# Material:
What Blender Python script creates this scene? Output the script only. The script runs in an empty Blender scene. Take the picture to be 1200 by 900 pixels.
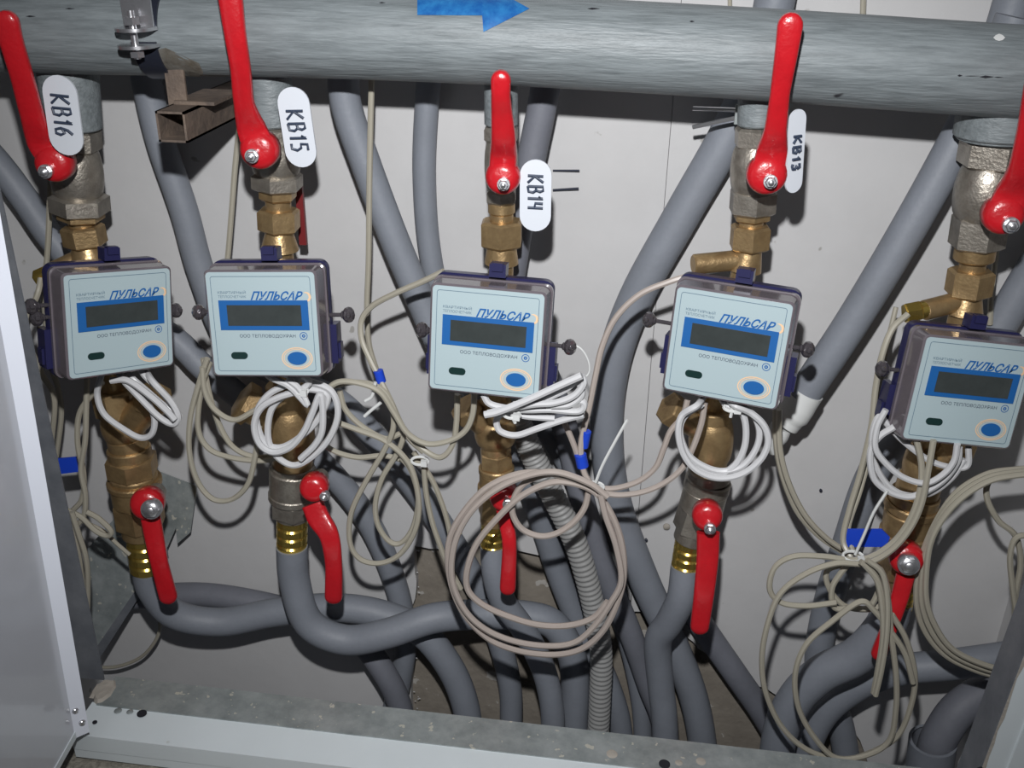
import bpy, math, random
from mathutils import Vector as V, Matrix, Euler, geometry
random.seed(7)
S = bpy.context.scene
COL = S.collection
# ------------------------------------------------------------------ camera
F = 1150.0                                   # focal length in pixels of the 1200x900 frame
RIGHT = V((0.99331, 0.06296, -0.09685)); DOWN = V((0.11453, -0.42772, 0.89662)); FWD = V((0.01503, -0.90171, -0.43207))
# columns of the camera->world matrix (camera x right, y down, z forward)
AX = V((0.9933058, 0.1145324, 0.0150286)); AY = V((0.0629612, -0.4277235, -0.9017142)); AZ = V((-0.0968474, 0.8966242, -0.4320714))
CAM = -0.9 * AZ
cd = bpy.data.cameras.new('camera'); co = bpy.data.objects.new('camera', cd); COL.objects.link(co)
cd.sensor_width = 36.0; cd.lens = F * 36.0 / 1200.0; cd.clip_start = 0.01
m3 = Matrix((AX, -AY, -AZ)).transposed()
co.matrix_world = Matrix.Translation(CAM) @ m3.to_4x4()
S.camera = co
# ------------------------------------------------------------------ light
w = bpy.data.worlds.new('world'); S.world = w; w.use_nodes = True
bg = w.node_tree.nodes['Background']; bg.inputs[0].default_value = (0.80, 0.86, 1.0, 1); bg.inputs[1].default_value = 0.055
def lamp(name, loc, power, radius, color, aim):
    l = bpy.data.lights.new(name, 'SPOT'); l.energy = power; l.shadow_soft_size = radius; l.color = color
    l.spot_size = math.radians(92); l.spot_blend = 1.0
    o = bpy.data.objects.new(name, l); o.location = loc; COL.objects.link(o)
    o.rotation_euler = (aim - loc).to_track_quat('-Z', 'Y').to_euler(); return o
FL = CAM - 0.135 * AY - 0.012 * AX
lamp('camera_flash', FL, 29.0, 0.010, (0.985, 0.99, 1.0), CAM + AX * 30/F - AY * 60/F + AZ)     # the camera's own flash, just above the lens
S.view_settings.view_transform = 'Standard'; S.view_settings.look = 'None'
S.view_settings.exposure = 0.0; S.view_settings.gamma = 1.0; S.view_settings.use_curve_mapping = False

# ------------------------------------------------------------------ geometry helpers
def P(px, py, y):
    """point on the upright plane Y = y seen at pixel (px, py)"""
    d = AX * (px - 600) + AY * (py - 450) + AZ * F
    return CAM + d * ((y - CAM.y) / d.y)
def PZ(px, py, z):
    d = AX * (px - 600) + AY * (py - 450) + AZ * F
    return CAM + d * ((z - CAM.z) / d.z)
def mpp(p):                                   # metres per pixel at a point
    return (p - CAM).dot(AZ) / F

class MB:
    def __init__(s): s.v = []; s.f = []
    def add(s, vs, fs):
        n = len(s.v); s.v += [V(a) for a in vs]; s.f += [tuple(i + n for i in f) for f in fs]; return s
    def box(s, c, size, rot=None, taper=1.0):
        hx, hy, hz = size[0] / 2, size[1] / 2, size[2] / 2
        vs = []
        for x, y, z in ((-1,-1,-1),(1,-1,-1),(1,1,-1),(-1,1,-1),(-1,-1,1),(1,-1,1),(1,1,1),(-1,1,1)):
            p = V((x * hx, y * hy, z * hz))
            if rot is not None: p = rot @ p
            vs.append(V(c) + p)
        return s.add(vs, [(0,3,2,1),(4,5,6,7),(0,1,5,4),(1,2,6,5),(2,3,7,6),(3,0,4,7)])
    def hull(s, rings, caps=True):
        """join rings of equal length"""
        n = len(rings[0]); vs = [p for r in rings for p in r]; fs = []
        for k in range(len(rings) - 1):
            for i in range(n):
                j = (i + 1) % n
                fs.append((k*n+i, k*n+j, (k+1)*n+j, (k+1)*n+i))
        if caps: fs.append(tuple(range(n))[::-1]); fs.append(tuple((len(rings)-1)*n + i for i in range(n)))
        return s.add(vs, fs)
    def lathe(s, o, ax, prof, n=24, ref=None, caps=True):
        o = V(o); ax = V(ax).normalized()
        r = V(ref) if ref is not None else (V((1, 0, 0)) if abs(ax.x) < .8 else V((0, 0, 1)))
        u = (r - ax * r.dot(ax)).normalized(); w_ = ax.cross(u)
        rings = [[o + ax * t + (u * math.cos(2*math.pi*i/n) + w_ * math.sin(2*math.pi*i/n)) * rr for i in range(n)] for t, rr in prof]
        return s.hull(rings, caps)
    def cyl(s, a, b, r, n=20, ch=0.0, r2=None):
        a = V(a); b = V(b); L = (b - a).length; r2 = r if r2 is None else r2
        pr = [(0, r), (L, r2)] if ch <= 0 else [(0, r-ch), (ch, r), (L-ch, r2), (L, r2-ch)]
        return s.lathe(a, b - a, pr, n)
    def tube(s, pts, r, n=10, caps=True, flat=1.0):
        rs = r if isinstance(r, (list, tuple)) else [r] * len(pts)
        t = [(pts[min(i+1, len(pts)-1)] - pts[max(i-1, 0)]).normalized() for i in range(len(pts))]
        u = V((0, -1, 0)); u = (u - t[0] * u.dot(t[0]))
        if u.length < .1: u = V((1, 0, 0)) - t[0] * t[0].x
        u.normalize(); rings = []
        for i, p in enumerate(pts):
            u = (u - t[i] * u.dot(t[i])).normalized(); w_ = t[i].cross(u)
            rings.append([p + (u * math.cos(2*math.pi*k/n) * flat + w_ * math.sin(2*math.pi*k/n)) * rs[i] for k in range(n)])
        return s.hull(rings, caps)
    def ball(s, c, r, n=14, m=8, sx=(1,1,1)):
        rings = []
        c = V(c)
        for k in range(m + 1):
            a = math.pi * (k + .02) / (m + .04)
            rings.append([c + V((math.cos(2*math.pi*i/n)*math.sin(a)*r*sx[0], math.sin(2*math.pi*i/n)*math.sin(a)*r*sx[1], math.cos(a)*r*sx[2])) for i in range(n)])
        return s.hull(rings)
    def prism(s, poly, d):
        """extrude a 3D planar outline by vector d (any simple outline)"""
        d = V(d); poly = [V(p) for p in poly]; n = len(poly)
        tri = geometry.tessellate_polygon([poly])
        vs = poly + [p + d for p in poly]
        fs = [tuple(t) for t in tri] + [tuple(i + n for i in t)[::-1] for t in tri]
        fs += [(i, (i+1) % n, (i+1) % n + n, i + n) for i in range(n)]
        return s.add(vs, fs)
    def build(s, name, mat, parent=None, loc=None, smooth=40):
        me = bpy.data.meshes.new(name)
        if parent is not None and loc is None and not parent.get('_local'):
            q = parent
            off = V((0,0,0))
            while q is not None: off += q.location; q = q.parent
            loc_v = off
        elif loc is None and parent is None:
            c = V((0,0,0))
            for p in s.v: c += p
            loc_v = c / len(s.v)
        else: loc_v = V((0,0,0))
        me.from_pydata([tuple(p - loc_v) for p in s.v], [], s.f)
        me.update()
        import bmesh
        bm = bmesh.new(); bm.from_mesh(me); bmesh.ops.recalc_face_normals(bm, faces=bm.faces); bm.to_mesh(me); bm.free()
        me.polygons.foreach_set('use_smooth', [True] * len(me.polygons))
        me.set_sharp_from_angle(angle=math.radians(smooth))
        me.materials.append(mat)
        o = bpy.data.objects.new(name, me); COL.objects.link(o)
        if parent is not None: o.parent = parent
        else: o.location = loc_v
        return o

def tag(o, label=None, cat=None, group=None, kind=None):
    if label: o['label'] = label
    if cat: o['category'] = cat
    if group: o['group'] = group
    if kind: o['kind'] = kind
    return o
def empty(name, loc, label=None, cat=None, group=None, kind=None):
    o = bpy.data.objects.new(name, None); o.empty_display_size = .01; COL.objects.link(o); o.location = loc
    return tag(o, label, cat, group, kind)
def smooth_path(pts, step=6):
    """Catmull-Rom through 3D points"""
    out = []; n = len(pts)
    for i in range(n - 1):
        p0 = pts[i-1] if i > 0 else pts[0]*2 - pts[1]
        p3 = pts[i+2] if i + 2 < n else pts[-1]*2 - pts[-2]
        p1, p2 = pts[i], pts[i+1]
        for k in range(step):
            t = k / step
            out.append(0.5 * ((2*p1) + (p2-p0)*t + (2*p0-5*p1+4*p2-p3)*t*t + (3*p1-p0-3*p2+p3)*t**3))
    out.append(pts[-1].copy()); return out
def path3(pts, y):
    return [P(p[0], p[1], p[2] if len(p) > 2 else y) for p in pts]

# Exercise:
Repeat only the lines between the start of the data and the line with "S.view_settings.exposure = 0.0;", including those two lines, and skip the pictures.

# Response to the exercise:
What Blender Python script creates this scene? Output the script only. The script runs in an empty Blender scene. Take the picture to be 1200 by 900 pixels.
import bpy, math, random
from mathutils import Vector as V, Matrix, Euler, geometry
random.seed(7)
S = bpy.context.scene
COL = S.collection
# ------------------------------------------------------------------ camera
F = 1150.0                                   # focal length in pixels of the 1200x900 frame
RIGHT = V((0.99331, 0.06296, -0.09685)); DOWN = V((0.11453, -0.42772, 0.89662)); FWD = V((0.01503, -0.90171, -0.43207))
# columns of the camera->world matrix (camera x right, y down, z forward)
AX = V((0.9933058, 0.1145324, 0.0150286)); AY = V((0.0629612, -0.4277235, -0.9017142)); AZ = V((-0.0968474, 0.8966242, -0.4320714))
CAM = -0.9 * AZ
cd = bpy.data.cameras.new('camera'); co = bpy.data.objects.new('camera', cd); COL.objects.link(co)
cd.sensor_width = 36.0; cd.lens = F * 36.0 / 1200.0; cd.clip_start = 0.01
m3 = Matrix((AX, -AY, -AZ)).transposed()
co.matrix_world = Matrix.Translation(CAM) @ m3.to_4x4()
S.camera = co
# ------------------------------------------------------------------ light
w = bpy.data.worlds.new('world'); S.world = w; w.use_nodes = True
bg = w.node_tree.nodes['Background']; bg.inputs[0].default_value = (0.80, 0.86, 1.0, 1); bg.inputs[1].default_value = 0.055
def lamp(name, loc, power, radius, color, aim):
    l = bpy.data.lights.new(name, 'SPOT'); l.energy = power; l.shadow_soft_size = radius; l.color = color
    l.spot_size = math.radians(92); l.spot_blend = 1.0
    o = bpy.data.objects.new(name, l); o.location = loc; COL.objects.link(o)
    o.rotation_euler = (aim - loc).to_track_quat('-Z', 'Y').to_euler(); return o
FL = CAM - 0.135 * AY - 0.012 * AX
lamp('camera_flash', FL, 29.0, 0.010, (0.985, 0.99, 1.0), CAM + AX * 30/F - AY * 60/F + AZ)     # the camera's own flash, just above the lens
S.view_settings.view_transform = 'Standard'; S.view_settings.look = 'None'
S.view_settings.exposure = 0.0; S.view_settings.gamma = 1.0; S.view_settings.use_curve_mapping = False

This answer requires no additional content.